ALLEGED MONEY LAUNDERER ARRESTED IN SPAIN

Released On 21st Sep 2022

A man said to be the ringleader of a gang of money launderers has been arrested in Spain as a result of an international law enforcement operation.

John Francis Morrissey was arrested earlier this month along with two other alleged gang members in Spain and one in England.

According to a police statement, Morrissey’s ring had ties to a Costa del Sol drug gang and used the sale of premium drinks’ brands to restaurants as a cover – a common means of trying to pass off the proceeds of criminal activity into seemingly legitimate gains.

However, the investigators quoted the Spanish tax agency as saying that this trade “could in no way support” the ring’s lifestyle.

The gang was also in charge of collecting large amounts of cash from other criminal organisations, which they would then ‘deliver’ to criminal organisations in other countries.

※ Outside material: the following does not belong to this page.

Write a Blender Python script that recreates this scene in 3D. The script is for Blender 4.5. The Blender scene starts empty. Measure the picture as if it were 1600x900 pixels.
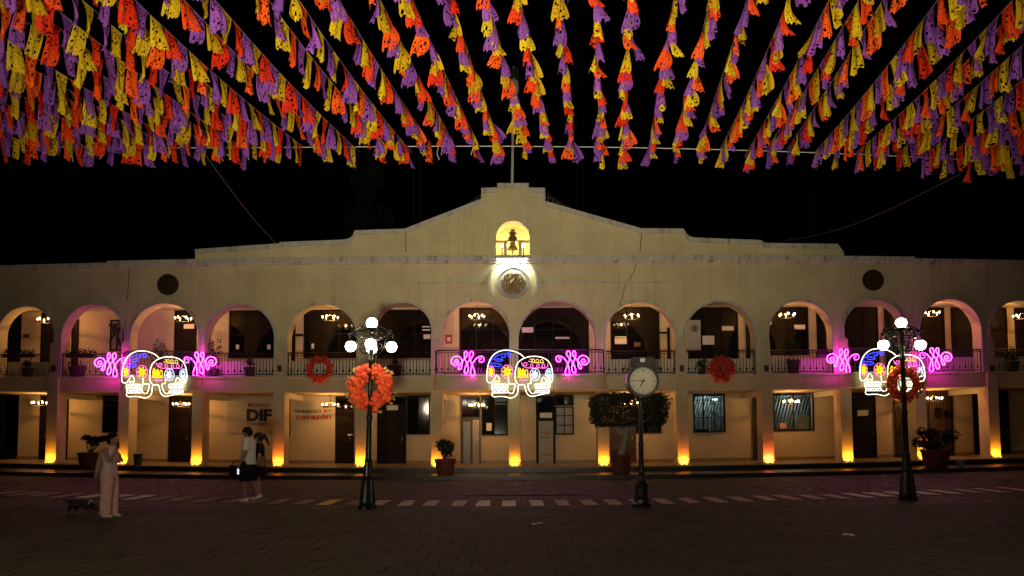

They did this using the Hawala banking system, an informal method of transferring money without any physical cash changing hands.

The investigators believe that during the joint international Europol investigation, the suspects laundered more than 200 million Euros using this method.

The money laundering ring was dismantled during the operation known as ‘Whitewall’, which started in 2021 after Spanish police seized cocaine and money hidden in cars.

They were joined on the case by the UK’s National Crime Agency (NCA), the Dutch National Police (Politie) and the Irish Garda (An Garda Síochána), with international activity coordinated by Europol’s European Financial and Economic Crime Centre.

“This is not the first time that the Hawala system has been implicated in a money laundering operation,” said Roger Isaacs, Forensic Partner at Milsted Langdon.

“Our forensic accounting team has experience of these types of cases which tend to be technically challenging because of the paucity of written documentation. Indeed, the Hawala system is based on word of mouth, so audit trails tend to be conspicuous by their absence. For that reason, less traditional forms of financial and accounting evidence become ever more important.”